[REQUIRED TASK]: Look for the string "rounded" in every line, and copy each line that has it.

[RECORDED DATA]:

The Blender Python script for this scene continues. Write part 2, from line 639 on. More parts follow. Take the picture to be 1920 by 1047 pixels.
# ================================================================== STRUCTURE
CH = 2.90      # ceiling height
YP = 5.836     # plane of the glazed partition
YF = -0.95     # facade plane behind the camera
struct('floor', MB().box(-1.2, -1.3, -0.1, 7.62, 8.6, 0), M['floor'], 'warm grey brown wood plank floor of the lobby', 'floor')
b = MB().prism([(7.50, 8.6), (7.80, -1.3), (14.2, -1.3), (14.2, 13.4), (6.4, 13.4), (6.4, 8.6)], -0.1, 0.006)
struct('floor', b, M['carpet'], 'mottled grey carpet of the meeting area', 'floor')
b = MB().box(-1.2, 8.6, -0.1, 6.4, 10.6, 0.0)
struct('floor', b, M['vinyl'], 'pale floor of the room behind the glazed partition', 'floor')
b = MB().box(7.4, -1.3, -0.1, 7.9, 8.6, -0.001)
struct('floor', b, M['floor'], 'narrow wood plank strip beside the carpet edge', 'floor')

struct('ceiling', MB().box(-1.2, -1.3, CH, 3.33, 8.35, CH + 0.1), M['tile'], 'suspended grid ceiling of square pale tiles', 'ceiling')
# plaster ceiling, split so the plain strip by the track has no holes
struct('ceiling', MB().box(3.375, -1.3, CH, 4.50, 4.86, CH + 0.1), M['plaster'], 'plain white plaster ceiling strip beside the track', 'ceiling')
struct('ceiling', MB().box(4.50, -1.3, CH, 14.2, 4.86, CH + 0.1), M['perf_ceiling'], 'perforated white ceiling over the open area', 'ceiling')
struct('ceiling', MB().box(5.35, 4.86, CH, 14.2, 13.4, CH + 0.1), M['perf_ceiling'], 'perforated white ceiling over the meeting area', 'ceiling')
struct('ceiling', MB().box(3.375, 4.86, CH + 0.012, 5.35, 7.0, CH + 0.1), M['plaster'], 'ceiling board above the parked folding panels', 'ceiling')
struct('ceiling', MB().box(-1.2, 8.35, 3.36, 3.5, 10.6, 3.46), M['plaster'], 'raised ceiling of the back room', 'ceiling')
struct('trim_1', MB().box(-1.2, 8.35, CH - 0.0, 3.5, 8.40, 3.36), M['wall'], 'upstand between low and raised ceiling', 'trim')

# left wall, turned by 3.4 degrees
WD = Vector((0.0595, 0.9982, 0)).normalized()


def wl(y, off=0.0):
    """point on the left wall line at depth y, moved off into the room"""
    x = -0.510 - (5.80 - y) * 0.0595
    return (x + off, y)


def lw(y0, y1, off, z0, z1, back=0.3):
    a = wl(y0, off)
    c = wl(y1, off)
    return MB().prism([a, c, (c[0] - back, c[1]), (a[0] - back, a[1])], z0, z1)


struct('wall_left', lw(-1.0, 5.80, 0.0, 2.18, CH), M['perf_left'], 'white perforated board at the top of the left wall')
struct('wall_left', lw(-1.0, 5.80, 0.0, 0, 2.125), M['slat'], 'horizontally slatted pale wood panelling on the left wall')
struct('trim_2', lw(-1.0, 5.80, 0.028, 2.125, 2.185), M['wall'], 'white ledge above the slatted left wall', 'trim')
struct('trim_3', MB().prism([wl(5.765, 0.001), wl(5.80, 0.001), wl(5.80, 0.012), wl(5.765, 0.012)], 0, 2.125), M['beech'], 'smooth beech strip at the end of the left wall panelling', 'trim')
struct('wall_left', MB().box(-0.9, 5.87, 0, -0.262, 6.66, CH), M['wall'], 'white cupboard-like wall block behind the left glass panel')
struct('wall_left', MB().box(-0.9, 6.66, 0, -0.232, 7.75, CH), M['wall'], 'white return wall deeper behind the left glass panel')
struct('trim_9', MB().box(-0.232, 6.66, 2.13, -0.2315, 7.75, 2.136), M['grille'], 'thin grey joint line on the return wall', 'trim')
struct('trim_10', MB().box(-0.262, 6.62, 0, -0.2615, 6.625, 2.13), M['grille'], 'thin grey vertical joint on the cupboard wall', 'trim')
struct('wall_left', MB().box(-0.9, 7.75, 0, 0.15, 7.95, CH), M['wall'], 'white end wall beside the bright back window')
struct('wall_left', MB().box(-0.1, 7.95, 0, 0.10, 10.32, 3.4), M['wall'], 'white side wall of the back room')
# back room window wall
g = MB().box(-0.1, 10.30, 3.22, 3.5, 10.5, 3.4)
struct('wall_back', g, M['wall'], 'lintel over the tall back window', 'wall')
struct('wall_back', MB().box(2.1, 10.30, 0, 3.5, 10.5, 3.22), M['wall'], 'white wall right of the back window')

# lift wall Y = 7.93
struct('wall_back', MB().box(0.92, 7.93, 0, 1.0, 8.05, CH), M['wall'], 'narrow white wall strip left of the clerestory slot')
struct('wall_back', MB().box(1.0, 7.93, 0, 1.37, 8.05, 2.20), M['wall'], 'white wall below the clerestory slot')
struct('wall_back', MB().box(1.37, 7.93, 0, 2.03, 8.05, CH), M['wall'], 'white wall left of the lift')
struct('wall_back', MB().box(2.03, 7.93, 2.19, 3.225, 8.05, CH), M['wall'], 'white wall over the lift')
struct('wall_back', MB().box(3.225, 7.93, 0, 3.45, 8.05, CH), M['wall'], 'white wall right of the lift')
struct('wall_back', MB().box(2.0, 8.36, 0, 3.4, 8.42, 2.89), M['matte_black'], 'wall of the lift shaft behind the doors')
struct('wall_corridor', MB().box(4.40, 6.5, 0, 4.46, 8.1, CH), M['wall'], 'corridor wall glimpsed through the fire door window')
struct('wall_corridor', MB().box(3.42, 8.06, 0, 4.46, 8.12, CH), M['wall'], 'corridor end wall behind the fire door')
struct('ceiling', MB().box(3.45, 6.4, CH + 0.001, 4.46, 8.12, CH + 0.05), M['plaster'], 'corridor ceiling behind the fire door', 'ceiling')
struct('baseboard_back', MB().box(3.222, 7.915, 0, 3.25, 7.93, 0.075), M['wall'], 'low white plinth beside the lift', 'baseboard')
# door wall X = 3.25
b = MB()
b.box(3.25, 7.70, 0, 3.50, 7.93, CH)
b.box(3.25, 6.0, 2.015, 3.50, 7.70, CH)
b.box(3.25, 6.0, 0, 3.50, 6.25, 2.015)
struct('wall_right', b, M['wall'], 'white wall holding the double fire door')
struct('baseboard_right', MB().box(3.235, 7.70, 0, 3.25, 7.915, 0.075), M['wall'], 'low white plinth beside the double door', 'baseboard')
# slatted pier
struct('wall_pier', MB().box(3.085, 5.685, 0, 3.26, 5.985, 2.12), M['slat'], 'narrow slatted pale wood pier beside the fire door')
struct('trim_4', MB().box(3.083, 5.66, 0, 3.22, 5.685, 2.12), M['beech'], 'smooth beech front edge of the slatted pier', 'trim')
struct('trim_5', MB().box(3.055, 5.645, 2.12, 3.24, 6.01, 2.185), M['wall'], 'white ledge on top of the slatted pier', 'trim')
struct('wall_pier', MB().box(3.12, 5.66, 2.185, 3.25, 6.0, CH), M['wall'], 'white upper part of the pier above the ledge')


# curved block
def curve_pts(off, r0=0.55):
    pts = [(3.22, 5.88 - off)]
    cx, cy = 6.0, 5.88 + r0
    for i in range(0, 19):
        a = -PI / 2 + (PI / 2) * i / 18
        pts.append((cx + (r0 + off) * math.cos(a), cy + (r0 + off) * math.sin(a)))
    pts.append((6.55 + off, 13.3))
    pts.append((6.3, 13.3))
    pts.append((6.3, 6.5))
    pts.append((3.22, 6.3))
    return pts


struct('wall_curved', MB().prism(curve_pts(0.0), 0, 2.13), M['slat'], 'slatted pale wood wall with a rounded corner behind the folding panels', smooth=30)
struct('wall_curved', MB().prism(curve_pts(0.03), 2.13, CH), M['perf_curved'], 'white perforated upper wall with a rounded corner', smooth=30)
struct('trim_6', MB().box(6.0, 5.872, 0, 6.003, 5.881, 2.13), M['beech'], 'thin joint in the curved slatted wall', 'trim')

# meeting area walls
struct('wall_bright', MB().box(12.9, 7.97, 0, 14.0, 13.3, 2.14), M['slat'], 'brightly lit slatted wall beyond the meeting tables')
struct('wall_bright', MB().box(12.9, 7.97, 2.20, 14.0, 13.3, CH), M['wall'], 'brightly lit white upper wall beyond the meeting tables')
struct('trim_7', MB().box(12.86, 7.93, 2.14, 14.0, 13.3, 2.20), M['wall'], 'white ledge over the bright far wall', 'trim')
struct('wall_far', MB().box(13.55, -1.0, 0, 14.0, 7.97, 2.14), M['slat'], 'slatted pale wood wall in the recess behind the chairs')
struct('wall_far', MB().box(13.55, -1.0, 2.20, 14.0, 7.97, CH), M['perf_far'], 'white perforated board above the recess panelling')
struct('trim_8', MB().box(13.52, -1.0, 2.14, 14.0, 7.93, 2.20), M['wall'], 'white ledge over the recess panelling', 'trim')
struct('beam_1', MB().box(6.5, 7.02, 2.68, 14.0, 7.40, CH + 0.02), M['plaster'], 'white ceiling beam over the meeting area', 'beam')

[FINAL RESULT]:
struct('wall_curved', MB().prism(curve_pts(0.0), 0, 2.13), M['slat'], 'slatted pale wood wall with a rounded corner behind the folding panels', smooth=30)
struct('wall_curved', MB().prism(curve_pts(0.03), 2.13, CH), M['perf_curved'], 'white perforated upper wall with a rounded corner', smooth=30)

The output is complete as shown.